Page:Revue des Deux Mondes - 1896 - tome 137.djvu/344

Le texte de cette page a été corrigé et est conforme au fac-similé.
II

Mais ce n’étaient que des éclaircies. De ces hauteurs, Goethe retombait bientôt dans son existence de ministre-courtisan, combien banale et combien pauvre !

Certes, l’idée est loin de nous de reprocher à un poète de s’être laissé vivre, pendant un temps, en oubliant d’écrire. La vie est l’étoffe même de la poésie : ses joies, ses douleurs, ses fatigues, ses blessures, ses déceptions, ses efforts, n’est-ce pas la matière brute que le génie s’assimile avant de la travailler ? L’écrivain qui ne sait pas se créer le loisir de vivre, — ne fût-ce que dans les retraites intimes de son cœur, — ne sera jamais qu’un rhétoricien ; car l’art, quel qu’il soit, dépend de la vie : il est sa fleur et son fruit, c’est par elle qu’il s’épanouit, qu’il se dore et qu’il se mûrit. D’ailleurs, est-ce que ce que nous sommes n’importe pas davantage encore que ce que nous faisons ? Les plus beaux poèmes, les livres les plus admirés, les drames les plus applaudis, ne manifestent qu’une portion de leur auteur : derrière, il y a tout l’homme, avec le monde inexprimé des sentimens qu’il a gardés pour soi seul, des pensées qu’il n’a pas formulées, des actes qu’il a exécutés ou seulement conçus, avec les vibrations intimes de son âme aux contacts étrangers, au choc des événemens, avec, en un mot, le mystère de son être véritable. C’est ce fond, si souvent ignoré, qui constitue la source de son génie, quand il en a, et qui nourrit son œuvre, quelle qu’en soit l’envergure : les larges fleuves font les grands lacs, comme les ruisseaux font des étangs.
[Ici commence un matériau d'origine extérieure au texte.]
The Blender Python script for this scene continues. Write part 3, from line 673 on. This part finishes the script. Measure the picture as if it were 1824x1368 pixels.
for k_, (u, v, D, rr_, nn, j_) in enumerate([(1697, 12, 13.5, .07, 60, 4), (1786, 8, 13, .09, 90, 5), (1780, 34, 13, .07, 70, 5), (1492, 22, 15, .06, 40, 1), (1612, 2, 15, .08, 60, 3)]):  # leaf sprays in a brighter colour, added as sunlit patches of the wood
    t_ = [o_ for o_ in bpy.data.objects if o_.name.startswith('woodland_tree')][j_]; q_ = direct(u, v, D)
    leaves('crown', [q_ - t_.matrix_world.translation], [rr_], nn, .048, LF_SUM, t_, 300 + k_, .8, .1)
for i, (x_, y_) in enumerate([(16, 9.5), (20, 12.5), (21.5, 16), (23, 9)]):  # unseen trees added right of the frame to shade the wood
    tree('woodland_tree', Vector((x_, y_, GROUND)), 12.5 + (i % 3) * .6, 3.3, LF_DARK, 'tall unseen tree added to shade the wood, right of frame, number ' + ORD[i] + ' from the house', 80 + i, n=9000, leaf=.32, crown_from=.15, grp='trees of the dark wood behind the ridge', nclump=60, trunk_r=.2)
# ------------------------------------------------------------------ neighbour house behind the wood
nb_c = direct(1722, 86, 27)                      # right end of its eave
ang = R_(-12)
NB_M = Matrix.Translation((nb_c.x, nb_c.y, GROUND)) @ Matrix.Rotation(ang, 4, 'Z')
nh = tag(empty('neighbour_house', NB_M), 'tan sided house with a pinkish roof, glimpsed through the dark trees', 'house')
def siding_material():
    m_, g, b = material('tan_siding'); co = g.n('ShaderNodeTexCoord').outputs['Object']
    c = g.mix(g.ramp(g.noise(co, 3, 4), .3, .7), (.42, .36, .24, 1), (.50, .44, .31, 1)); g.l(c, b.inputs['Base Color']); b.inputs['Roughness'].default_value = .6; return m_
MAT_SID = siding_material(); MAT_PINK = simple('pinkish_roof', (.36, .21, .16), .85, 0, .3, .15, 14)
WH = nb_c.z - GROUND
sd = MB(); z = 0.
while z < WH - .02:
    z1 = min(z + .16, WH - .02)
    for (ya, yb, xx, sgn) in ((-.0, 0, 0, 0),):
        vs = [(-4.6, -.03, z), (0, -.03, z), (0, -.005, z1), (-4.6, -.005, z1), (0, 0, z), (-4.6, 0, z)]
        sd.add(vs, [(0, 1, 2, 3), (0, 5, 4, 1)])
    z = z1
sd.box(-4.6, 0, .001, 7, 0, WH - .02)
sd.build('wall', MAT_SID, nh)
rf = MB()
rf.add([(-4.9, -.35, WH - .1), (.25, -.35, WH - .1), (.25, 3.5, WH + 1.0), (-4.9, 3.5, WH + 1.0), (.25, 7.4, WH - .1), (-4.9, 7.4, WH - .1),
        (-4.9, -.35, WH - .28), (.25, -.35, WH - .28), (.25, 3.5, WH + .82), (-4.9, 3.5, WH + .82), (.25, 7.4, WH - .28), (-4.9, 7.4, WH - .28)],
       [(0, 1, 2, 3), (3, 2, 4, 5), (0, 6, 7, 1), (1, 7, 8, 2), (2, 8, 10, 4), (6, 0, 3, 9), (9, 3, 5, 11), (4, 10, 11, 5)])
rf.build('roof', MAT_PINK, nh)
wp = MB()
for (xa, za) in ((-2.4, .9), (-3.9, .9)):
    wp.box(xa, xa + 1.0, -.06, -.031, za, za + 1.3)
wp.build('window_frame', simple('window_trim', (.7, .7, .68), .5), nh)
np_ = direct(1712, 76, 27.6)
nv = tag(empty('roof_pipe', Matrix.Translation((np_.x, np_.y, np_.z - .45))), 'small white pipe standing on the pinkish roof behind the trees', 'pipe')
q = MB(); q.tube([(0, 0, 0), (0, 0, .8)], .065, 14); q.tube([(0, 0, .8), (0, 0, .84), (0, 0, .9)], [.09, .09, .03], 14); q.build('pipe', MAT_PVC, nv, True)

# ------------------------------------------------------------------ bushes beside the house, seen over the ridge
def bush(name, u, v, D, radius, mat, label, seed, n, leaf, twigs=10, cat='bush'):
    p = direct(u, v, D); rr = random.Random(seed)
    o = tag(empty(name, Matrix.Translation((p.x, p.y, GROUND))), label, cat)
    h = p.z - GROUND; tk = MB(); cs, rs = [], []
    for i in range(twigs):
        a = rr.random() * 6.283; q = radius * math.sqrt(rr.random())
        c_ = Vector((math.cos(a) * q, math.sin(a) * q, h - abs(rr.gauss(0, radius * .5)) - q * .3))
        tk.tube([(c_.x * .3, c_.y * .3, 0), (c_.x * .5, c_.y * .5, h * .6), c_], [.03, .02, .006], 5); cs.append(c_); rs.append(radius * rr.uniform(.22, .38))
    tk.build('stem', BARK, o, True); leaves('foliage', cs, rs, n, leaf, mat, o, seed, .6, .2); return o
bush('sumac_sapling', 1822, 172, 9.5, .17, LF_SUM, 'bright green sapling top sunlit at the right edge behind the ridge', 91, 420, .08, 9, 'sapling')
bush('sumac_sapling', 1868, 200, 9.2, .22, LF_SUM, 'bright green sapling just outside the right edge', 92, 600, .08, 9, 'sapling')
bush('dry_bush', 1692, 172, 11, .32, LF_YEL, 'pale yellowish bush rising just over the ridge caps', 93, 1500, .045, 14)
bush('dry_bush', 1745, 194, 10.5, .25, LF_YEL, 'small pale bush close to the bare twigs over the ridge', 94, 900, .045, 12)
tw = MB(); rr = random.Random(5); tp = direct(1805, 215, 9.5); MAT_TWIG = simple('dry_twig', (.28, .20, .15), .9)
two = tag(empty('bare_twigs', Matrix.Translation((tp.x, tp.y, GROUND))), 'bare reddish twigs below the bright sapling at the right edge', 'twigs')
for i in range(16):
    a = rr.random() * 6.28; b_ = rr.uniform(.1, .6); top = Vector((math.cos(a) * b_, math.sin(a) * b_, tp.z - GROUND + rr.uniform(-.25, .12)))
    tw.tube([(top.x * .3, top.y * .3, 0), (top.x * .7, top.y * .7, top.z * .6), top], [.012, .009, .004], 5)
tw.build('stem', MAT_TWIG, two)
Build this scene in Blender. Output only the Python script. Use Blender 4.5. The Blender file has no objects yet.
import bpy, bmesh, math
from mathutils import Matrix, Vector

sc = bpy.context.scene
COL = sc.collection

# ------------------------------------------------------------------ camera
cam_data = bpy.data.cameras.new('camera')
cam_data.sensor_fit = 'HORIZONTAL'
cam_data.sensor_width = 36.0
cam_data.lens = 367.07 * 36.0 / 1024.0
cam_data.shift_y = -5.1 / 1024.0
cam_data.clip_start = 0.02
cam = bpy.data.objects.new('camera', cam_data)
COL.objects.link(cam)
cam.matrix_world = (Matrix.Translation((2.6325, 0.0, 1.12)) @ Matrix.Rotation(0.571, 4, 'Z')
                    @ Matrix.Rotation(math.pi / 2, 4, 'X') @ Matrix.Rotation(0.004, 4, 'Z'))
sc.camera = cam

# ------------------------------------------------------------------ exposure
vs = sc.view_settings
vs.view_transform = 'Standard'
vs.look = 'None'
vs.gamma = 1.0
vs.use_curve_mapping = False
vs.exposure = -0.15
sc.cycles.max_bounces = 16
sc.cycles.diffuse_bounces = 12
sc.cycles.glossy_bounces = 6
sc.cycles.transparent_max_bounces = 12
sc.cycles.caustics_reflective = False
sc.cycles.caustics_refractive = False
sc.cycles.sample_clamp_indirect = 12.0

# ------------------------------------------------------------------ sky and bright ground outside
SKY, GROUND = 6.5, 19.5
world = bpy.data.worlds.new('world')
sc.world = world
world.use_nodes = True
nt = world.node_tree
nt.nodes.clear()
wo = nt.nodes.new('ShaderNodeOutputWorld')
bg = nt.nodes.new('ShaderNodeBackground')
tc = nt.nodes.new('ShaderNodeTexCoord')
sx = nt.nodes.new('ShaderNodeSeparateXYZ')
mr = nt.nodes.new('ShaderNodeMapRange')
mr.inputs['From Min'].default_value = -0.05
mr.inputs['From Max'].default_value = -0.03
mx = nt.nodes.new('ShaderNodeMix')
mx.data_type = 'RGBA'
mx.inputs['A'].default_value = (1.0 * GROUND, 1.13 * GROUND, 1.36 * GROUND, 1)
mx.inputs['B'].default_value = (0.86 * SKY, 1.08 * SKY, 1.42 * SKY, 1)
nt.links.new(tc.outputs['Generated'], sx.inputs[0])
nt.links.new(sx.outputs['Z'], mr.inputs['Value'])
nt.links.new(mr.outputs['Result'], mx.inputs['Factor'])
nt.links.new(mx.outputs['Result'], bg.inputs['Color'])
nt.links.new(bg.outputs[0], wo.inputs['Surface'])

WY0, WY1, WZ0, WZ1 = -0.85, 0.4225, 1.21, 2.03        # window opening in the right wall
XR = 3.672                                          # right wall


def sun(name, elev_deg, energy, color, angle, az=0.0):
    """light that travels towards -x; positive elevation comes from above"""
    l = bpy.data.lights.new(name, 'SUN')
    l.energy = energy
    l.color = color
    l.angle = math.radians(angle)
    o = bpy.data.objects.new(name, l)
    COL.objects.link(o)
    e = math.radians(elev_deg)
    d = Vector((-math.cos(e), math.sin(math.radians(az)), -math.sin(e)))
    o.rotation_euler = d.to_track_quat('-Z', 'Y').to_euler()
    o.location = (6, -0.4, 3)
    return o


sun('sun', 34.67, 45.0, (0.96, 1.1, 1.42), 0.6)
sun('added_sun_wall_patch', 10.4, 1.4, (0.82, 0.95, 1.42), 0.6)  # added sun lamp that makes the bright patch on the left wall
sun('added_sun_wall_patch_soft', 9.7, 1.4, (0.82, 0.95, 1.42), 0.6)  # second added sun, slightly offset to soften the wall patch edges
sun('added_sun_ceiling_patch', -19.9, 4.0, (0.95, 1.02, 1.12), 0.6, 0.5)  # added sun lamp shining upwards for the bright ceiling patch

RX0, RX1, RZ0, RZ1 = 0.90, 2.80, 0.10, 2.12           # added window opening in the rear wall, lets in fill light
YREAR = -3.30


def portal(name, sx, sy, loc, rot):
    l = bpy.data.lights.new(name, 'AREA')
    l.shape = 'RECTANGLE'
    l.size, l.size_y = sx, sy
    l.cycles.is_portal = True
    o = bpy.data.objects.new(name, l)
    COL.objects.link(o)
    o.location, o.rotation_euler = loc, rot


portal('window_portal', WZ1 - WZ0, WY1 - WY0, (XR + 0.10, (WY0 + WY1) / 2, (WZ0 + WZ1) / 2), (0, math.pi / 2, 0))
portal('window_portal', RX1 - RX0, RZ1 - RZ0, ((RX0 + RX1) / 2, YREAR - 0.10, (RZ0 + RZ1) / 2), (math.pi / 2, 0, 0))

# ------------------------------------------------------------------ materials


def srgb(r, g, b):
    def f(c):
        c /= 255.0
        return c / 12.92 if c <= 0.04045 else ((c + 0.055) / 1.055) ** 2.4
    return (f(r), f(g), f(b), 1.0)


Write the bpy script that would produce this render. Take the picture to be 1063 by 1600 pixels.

Il faut que, chez Gœthe, les facultés de réalisation dont l’ensemble forme ce qu’on appelle le talent aient été bien puissantes, il faut qu’il ait possédé à un degré bien surprenant l’art de tirer parti de toute matière : car celle que lui fournit sa vie, pendant ces dix années, paraît de pauvre qualité.

Son cœur se vide en des sentimens dont il sent la misère, qui le laissent mécontent de lui-même et ne s’alimentent que par l’effort répété d’une correspondance artificielle et fastidieuse. Sa pensée, comme enchaînée, s’échappe à peine en des élans aussi rares qu’ils sont magnifiques. Ses actes se dispersent en vaines tentatives, en essais avortés, en bagatelles insignifiantes. Si l’on recherche ce qui l’a préoccupé, en dehors de Mme de Stein et du théâtre d’amateurs, on ne trouve que des futilités, ou bien, au mieux, des projets qui n’aboutissent pas. C’est la reconstruction du château et l’arrangement du parc au bord de l’Ilm : œuvre méritoire, à coup sûr, mais qui pouvait s’accomplir sans génie.